For the foregoing reasons, the Court concludes Defendant's offense is properly characterized as a continuing offense and therefore, it is proper to aggregate the amounts allegedly stolen to meet the statutory minimum. Despite Defendant's contrary argument, the Fourth Circuit's decision in United States v. Johnson, 612 F.2d 843 (4th Cir. 1979) does not compel a different result. In Johnson, our Court of Appeals found that when a group of conspirators filled their tanker truck with gasoline stolen from a single service station three times on the same night, the conspirators had committed three separate violations of 18 U.S.C. § 649. In rejecting Johnson's argument he should be charged for a single offense, the Court found Section 649 "permitted consecutive punishment for each distinct act of stealing when thieves commit multiple acts simultaneously as part of a single criminal enterprise." Johnson at 846 (emphasis supplied).
Under 18 U.S.C. § 649, anyone who "embezzles, steals, or unlawfully takes, carries away, or conceals or by fraud or deception obtains" any "good or chattels" from an interstate pipeline, tank, or storage facility is guilty of a felonious crime against the United States.

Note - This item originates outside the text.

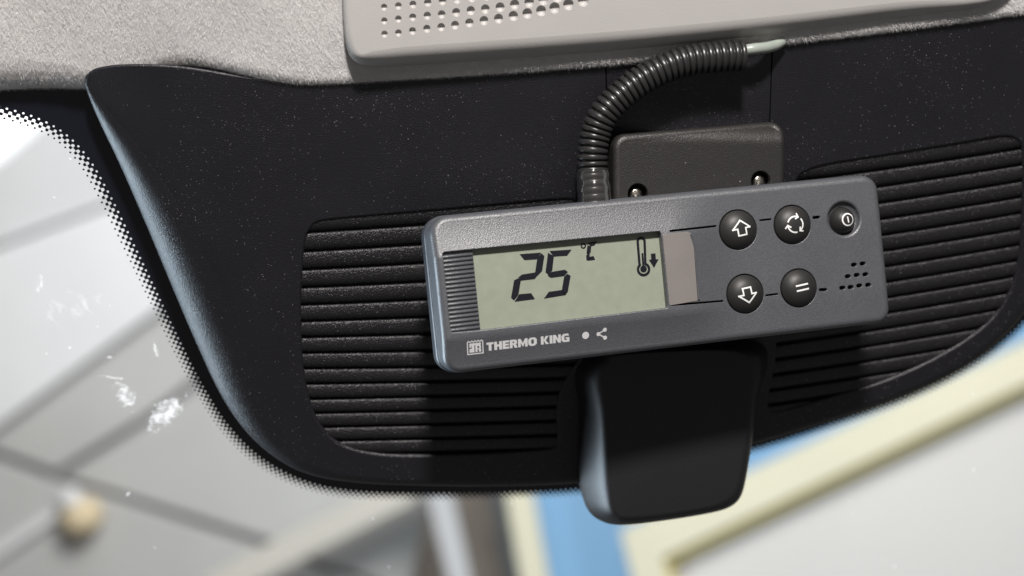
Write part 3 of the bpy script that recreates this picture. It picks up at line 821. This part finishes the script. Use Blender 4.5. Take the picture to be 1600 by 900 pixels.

Similarly, Section 641 applies to anyone who "embezzles, steals, purloins or knowingly converts to his use" any "record, voucher, money, or thing of value of the United States[.]"
Importantly, Johnson does not require multiple acts of theft be charged separately, only that "multiple prosecutions may be maintained" and "consecutive sentences could be imposed." Id. at 845-46. In no way does Johnson limit a prosecutor's discretion to charge a course of conduct violation of Section 641 under appropriate circumstances.
III. CONCLUSION
For the foregoing reasons, Defendant's motion for election and a bill of particulars is DENIED. However, the parties are ORDERED to submit proposed special interrogatories with their request for charge to insure the jury makes unanimous findings on the particular conduct charged.
The Clerk is directed to send a copy of this Memorandum Opinion and Order to counsel of record and publish the same on the Court's website at www.wvsd.uscourts.gov.